I face some sort of "MitM" attack type that I don't really know how to search, because I don't really know what it is called, so I am in the dark here, and need some help and advice.
Let's say there is a shopping website: shop.com
Customers, after logging in, can browse the items, put them into the shopping cart, and in the end, they can go checkout, where they are redirected to a payment processor, e.g.: paypal. The site itself doesn't handle any payment or credit card, it redirects to a secure site.
Someone makes a fake site: fake-shop.com
When the customer goes to this fake website, it calls the original shop.com
and shows the result to the customer, but also injects javascript code into it.
The fake server doesn't care about the customer data, they don't take anything, it just flows through the fake server, it is working basically as a proxy server, and sends the data back and forth between the customer and the real server, and they inject their code in the html, and they are only interested in the checkout.

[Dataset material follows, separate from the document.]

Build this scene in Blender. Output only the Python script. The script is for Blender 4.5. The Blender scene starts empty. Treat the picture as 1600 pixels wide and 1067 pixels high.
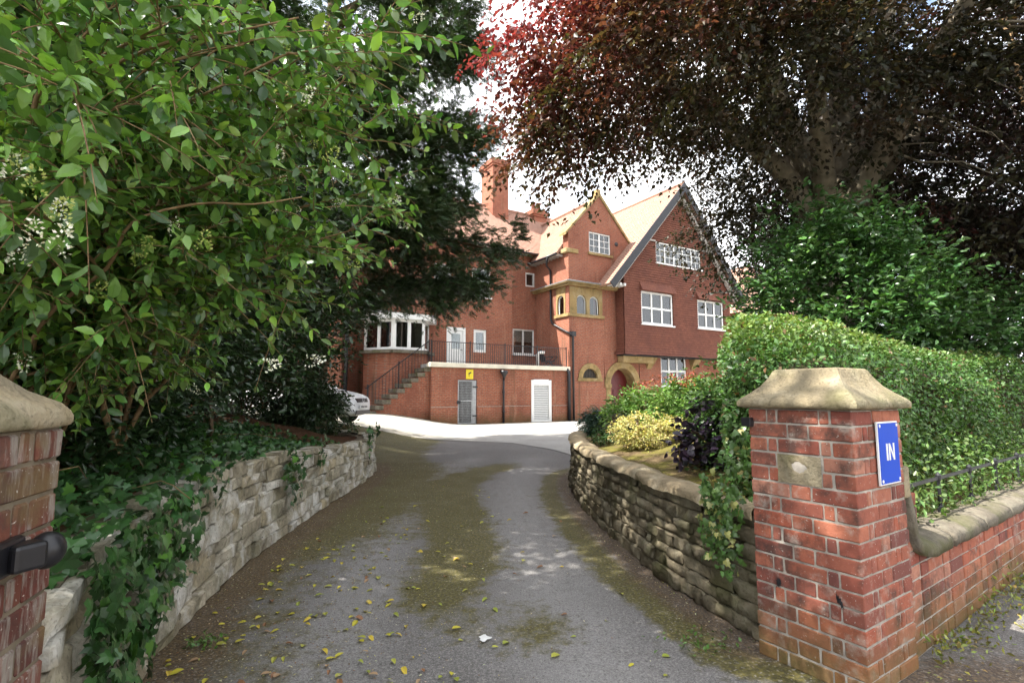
import bpy, math, random
import numpy as np
from mathutils import Vector, Matrix

rd = random.Random(11)
rng = np.random.default_rng(11)
sc = bpy.context.scene
COL = sc.collection

# ------------------------------------------------------------------ camera, sky, sun, exposure
cam_d = bpy.data.cameras.new('camera')
cam = bpy.data.objects.new('camera', cam_d)
COL.objects.link(cam)
cam.location = (0, 0, 1.37)
cam.rotation_euler = (math.radians(90 + 5.82), 0, 0)
cam_d.lens = 18.0
cam_d.sensor_width = 36.0
cam_d.clip_start = 0.05
cam_d.clip_end = 900
sc.camera = cam

SUN_AZ = Vector((-0.97, -0.24))          # horizontal direction towards the sun
SUN_EL = math.radians(53)
world = bpy.data.worlds.new('World')
sc.world = world
world.use_nodes = True
wn, wl = world.node_tree.nodes, world.node_tree.links
wn.clear()
w_out = wn.new('ShaderNodeOutputWorld')
w_bg = wn.new('ShaderNodeBackground')
w_bg.inputs['Strength'].default_value = 0.12
w_sky = wn.new('ShaderNodeTexSky')
w_sky.sky_type = 'NISHITA'
w_sky.sun_disc = False
w_sky.sun_elevation = SUN_EL
w_sky.sun_rotation = math.atan2(SUN_AZ.x, SUN_AZ.y)
w_geo = wn.new('ShaderNodeTexCoord')
w_noise = wn.new('ShaderNodeTexNoise')
w_noise.inputs['Scale'].default_value = 2.6
w_noise.inputs['Detail'].default_value = 6
w_ramp = wn.new('ShaderNodeValToRGB')
w_ramp.color_ramp.elements[0].position = 0.30
w_ramp.color_ramp.elements[1].position = 0.50
w_mix = wn.new('ShaderNodeMix')
w_mix.data_type = 'RGBA'
w_mix.inputs['B'].default_value = (6.4, 6.5, 6.7, 1)
wl.new(w_geo.outputs['Generated'], w_noise.inputs['Vector'])
wl.new(w_noise.outputs['Fac'], w_ramp.inputs['Fac'])
wl.new(w_ramp.outputs['Color'], w_mix.inputs['Factor'])
wl.new(w_sky.outputs['Color'], w_mix.inputs['A'])
wl.new(w_mix.outputs['Result'], w_bg.inputs['Color'])
wl.new(w_bg.outputs['Background'], w_out.inputs['Surface'])

sun_d = bpy.data.lights.new('sun', 'SUN')
sun_d.energy = 4.5
sun_d.angle = math.radians(0.53)
sun_d.color = (1.0, 0.95, 0.87)
sun = bpy.data.objects.new('sun', sun_d)
COL.objects.link(sun)
_sd = Vector((SUN_AZ.x, SUN_AZ.y, math.tan(SUN_EL) * SUN_AZ.length)).normalized()
sun.rotation_euler = (-_sd).to_track_quat('-Z', 'Y').to_euler()
sun.location = (-20, -5, 30)

sc.view_settings.view_transform = 'Standard'
sc.view_settings.look = 'None'
sc.view_settings.gamma = 1
sc.view_settings.use_curve_mapping = False
sc.view_settings.exposure = 1.72
sc.cycles.use_denoising = True
sc.cycles.use_adaptive_sampling = True
sc.cycles.adaptive_threshold = 0.05
sc.cycles.max_bounces = 5
sc.cycles.diffuse_bounces = 2
sc.cycles.glossy_bounces = 2
sc.cycles.transmission_bounces = 4
sc.cycles.transparent_max_bounces = 8
sc.cycles.caustics_reflective = False
sc.cycles.caustics_refractive = False

# ------------------------------------------------------------------ helpers
def tag(o, label=None, cat=None, group=None, kind=None):
    if label: o['label'] = label
    if cat: o['category'] = cat
    if group: o['group'] = group
    if kind: o['kind'] = kind
    return o

def thing(name, label, cat, loc=(0, 0, 0), rotz=0, group=None):
    o = bpy.data.objects.new(name, None)
    COL.objects.link(o)
    o.empty_display_size = 0.2
    o.location = loc
    o.rotation_euler = (0, 0, rotz)
    return tag(o, label, cat, group, 'thing')

def link(name, me, parent=None, mat=None):
    o = bpy.data.objects.new(name, me)
    COL.objects.link(o)
    if parent: o.parent = parent
    if mat and not me.materials: me.materials.append(mat)
    return o

def smooth_mesh(me):
    me.polygons.foreach_set('use_smooth', np.ones(len(me.polygons), dtype=bool))

class MB:
    def __init__(s): s.v = []; s.f = []
    def add(s, vs, fs):
        b = len(s.v); s.v += [tuple(p) for p in vs]; s.f += [tuple(b + i for i in q) for q in fs]; return s
    def box(s, x0, x1, y0, y1, z0, z1):
        return s.add([(x0,y0,z0),(x1,y0,z0),(x1,y1,z0),(x0,y1,z0),(x0,y0,z1),(x1,y0,z1),(x1,y1,z1),(x0,y1,z1)],
                     [(0,3,2,1),(4,5,6,7),(0,1,5,4),(1,2,6,5),(2,3,7,6),(3,0,4,7)])
    def cbox(s, c, h):
        return s.box(c[0]-h[0], c[0]+h[0], c[1]-h[1], c[1]+h[1], c[2]-h[2], c[2]+h[2])
    def bar(s, a, b, w, h, up=(0,0,1)):
        a = Vector(a); b = Vector(b); d = (b-a).normalized(); up = Vector(up)
        if abs(d.dot(up)) > .98: up = Vector((0,1,0))
        x = d.cross(up).normalized(); y = x.cross(d).normalized()
        vs = [p + x*sx*w/2 + y*sy*h/2 for p in (a, b) for sx, sy in ((-1,-1),(1,-1),(1,1),(-1,1))]
        return s.add(vs, [(0,3,2,1),(4,5,6,7),(0,1,5,4),(1,2,6,5),(2,3,7,6),(3,0,4,7)])
    def tube(s, pts, rad, n=6, cap=True):
        pts = [Vector(p) for p in pts]
        if not hasattr(rad, '__len__'): rad = [rad]*len(pts)
        vs = []; fs = []; prev = None
        for i, p in enumerate(pts):
            d = (pts[min(i+1, len(pts)-1)] - pts[max(i-1, 0)])
            d = d.normalized() if d.length > 1e-9 else Vector((0,0,1))
            if prev is None:
                x = d.orthogonal().normalized()
            else:
                x = prev - d*prev.dot(d)
                x = x.normalized() if x.length > 1e-6 else d.orthogonal().normalized()
            prev = x; y = d.cross(x)
            for k in range(n):
                a = 2*math.pi*k/n
                vs.append(p + (x*math.cos(a) + y*math.sin(a))*rad[i])
        for i in range(len(pts)-1):
            for k in range(n):
                k2 = (k+1) % n
                fs.append((i*n+k, i*n+k2, (i+1)*n+k2, (i+1)*n+k))
        if cap:
            fs.append(tuple(range(n))[::-1]); fs.append(tuple((len(pts)-1)*n+k for k in range(n)))
        return s.add(vs, fs)
    def lathe(s, prof, c=(0,0,0), n=16):
        vs = [(c[0]+r*math.cos(2*math.pi*k/n), c[1]+r*math.sin(2*math.pi*k/n), c[2]+z) for r, z in prof for k in range(n)]
        fs = [(i*n+k, i*n+(k+1)%n, (i+1)*n+(k+1)%n, (i+1)*n+k) for i in range(len(prof)-1) for k in range(n)]
        fs.append(tuple(range(n))[::-1]); fs.append(tuple((len(prof)-1)*n+k for k in range(n)))
        return s.add(vs, fs)
    def prism(s, poly, y0, y1):
        "poly in (x,z), extruded along y"
        n = len(poly)
        vs = [(x, y0, z) for x, z in poly] + [(x, y1, z) for x, z in poly]
        fs = [tuple(range(n)), tuple(range(2*n-1, n-1, -1))] + [(i, i+n, (i+1)%n+n, (i+1)%n) for i in range(n)]
        return s.add(vs, fs)
    def mesh(s, name, mat=None, smooth=False):
        me = bpy.data.meshes.new(name)
        me.from_pydata(s.v, [], s.f)
        if mat: me.materials.append(mat)
        if smooth: smooth_mesh(me)
        return me
    def build(s, name, mat, parent=None, smooth=False, bevel=0):
        o = link(name, s.mesh(name, mat, smooth), parent)
        if bevel:
            m = o.modifiers.new('bevel', 'BEVEL'); m.width = bevel; m.segments = 2; m.limit_method = 'ANGLE'
        return o

def nrm(a):
    return a / np.maximum(np.linalg.norm(a, axis=-1, keepdims=True), 1e-9)

# ------------------------------------------------------------------ materials
class NT:
    def __init__(s, name):
        s.m = bpy.data.materials.new(name); s.m.use_nodes = True
        s.n = s.m.node_tree.nodes; s.l = s.m.node_tree.links; s.n.clear()
        s.out = s.n.new('ShaderNodeOutputMaterial')
    def new(s, t, **kw):
        n = s.n.new('ShaderNode' + t)
        for k, v in kw.items(): setattr(n, k, v)
        return n
    def link(s, a, b): s.l.new(a, b)
    def set(s, inp, v):
        if hasattr(v, 'is_output') or isinstance(v, bpy.types.NodeSocket): s.l.new(v, inp)
        else:
            if isinstance(v, (tuple, list)) and len(v) == 3 and inp.type == 'RGBA': v = (*v, 1)
            inp.default_value = v
    def noise(s, vec, scale, detail=3, rough=.55, dist=0):
        n = s.new('TexNoise'); s.set(n.inputs['Vector'], vec)
        n.inputs['Scale'].default_value = scale; n.inputs['Detail'].default_value = detail
        n.inputs['Roughness'].default_value = rough; n.inputs['Distortion'].default_value = dist
        return n.outputs['Fac']
    def ramp(s, fac, stops, interp='LINEAR'):
        n = s.new('ValToRGB'); s.set(n.inputs['Fac'], fac); cr = n.color_ramp; cr.interpolation = interp
        while len(cr.elements) < len(stops): cr.elements.new(.5)
        for e, (p, c) in zip(cr.elements, stops):
            e.position = p; e.color = (c, c, c, 1) if not isinstance(c, tuple) else (*c, 1)
        return n.outputs['Color']
    def mix(s, f, a, b, blend='MIX'):
        n = s.new('Mix', data_type='RGBA', blend_type=blend)
        s.set(n.inputs['Factor'], f); s.set(n.inputs['A'], a); s.set(n.inputs['B'], b); return n.outputs['Result']
    def math(s, op, a, b=0.0):
        n = s.new('Math', operation=op); s.set(n.inputs[0], a); s.set(n.inputs[1], b); return n.outputs[0]
    def coords(s, kind='Object'): return s.new('TexCoord').outputs[kind]
    def pos(s): return s.new('NewGeometry').outputs['Position']
    def sep(s, v):
        n = s.new('SeparateXYZ'); s.link(v, n.inputs[0]); return n.outputs
    def comb(s, x, y, z):
        n = s.new('CombineXYZ'); s.set(n.inputs[0], x); s.set(n.inputs[1], y); s.set(n.inputs[2], z); return n.outputs[0]
    def vadd(s, a, b):
        n = s.new('VectorMath', operation='ADD'); s.set(n.inputs[0], a); s.set(n.inputs[1], b); return n.outputs[0]
    def vmul(s, a, b):
        n = s.new('VectorMath', operation='MULTIPLY'); s.set(n.inputs[0], a); s.set(n.inputs[1], b); return n.outputs[0]
    def bump(s, h, strength=.4, dist=.01):
        n = s.new('Bump'); s.set(n.inputs['Height'], h); n.inputs['Strength'].default_value = strength
        n.inputs['Distance'].default_value = dist; return n.outputs['Normal']
    def bsdf(s, col, rough=.8, spec=.3, normal=None, metal=0):
        n = s.new('BsdfPrincipled'); s.set(n.inputs['Base Color'], col); s.set(n.inputs['Roughness'], rough)
        n.inputs['Specular IOR Level'].default_value = spec; n.inputs['Metallic'].default_value = metal
        if normal is not None: s.link(normal, n.inputs['Normal'])
        return n.outputs[0]
    def done(s, shader): s.link(shader, s.out.inputs['Surface']); return s.m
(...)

When the customer wants to checkout and pay for the items, the fake server changes the real checkout.html, where they hide the original paypal selection option, and inject their own form, which asks for credit card details, and when the customer enters those and hits send it will send it to the fake server.
My questions:
- What is this attack called? Some sort of MitM with replay, but this happens real-time.
- How can this "attack" be detected on the server side?
- How can be this prevented? Will CSP inline script blocking be enough and block any js injection?